ECPR

Install the app

Install this application on your home screen for quick and easy access when you’re on the go.

Just tap Share then “Add to Home Screen”

ECPR

Install the app

Install this application on your home screen for quick and easy access when you’re on the go.

Just tap Share then “Add to Home Screen”

Coordination and conflict among interest groups

Kaj Thomsson
Maastricht Universiteit
Open Panel

Abstract

We develop a formal model of interest group politics, in which we endogenize the level of coordination and centralization chosen by (collections of) interest groups. More specifically, our model has two stages. The second stage is a standard interest group model with one novel feature: the nature of the interaction between groups and legislators depends on the legislative institutions of the country. That is, the ability of different types of groups to shape legislation according to their preferences varies with the institutional setting. In the first stage, all (potential) groups face a decision on whether to participate in the second-stage influence game. Furthermore, the groups that do choose to participate in the second-stage game also jointly and simultaneously have to decide at which level of aggregation (centralization) to participate. This model delivers two key insights. First, the institutional features of a country are shown to affect the incentives of interest groups to participate in centralized organizations that coordinate the actions of the member groups.
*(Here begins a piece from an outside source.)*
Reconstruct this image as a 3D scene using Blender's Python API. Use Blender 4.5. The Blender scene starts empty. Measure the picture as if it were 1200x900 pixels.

Secondly, the model delivers a multiplicity of equilibria. That is, we show that even if two countries have similar economic characteristics and political institutions they may find themselves in outcomes with different levels of interest group centralization. We then compare these insights to real-world interest group structures, analyzing both European and (South as well as North) American nations. We show that our theoretical results are consistent with several key aspects of the observed variation in interest group politics across countries. While the cross-country econometric analysis is still work in progress (and some of it will be left to a second paper), we here argue qualitatively that the multiplicity of equilibria can explain variation within several country pairs where there is otherwise no reason to expect differences in coordination among interest groups.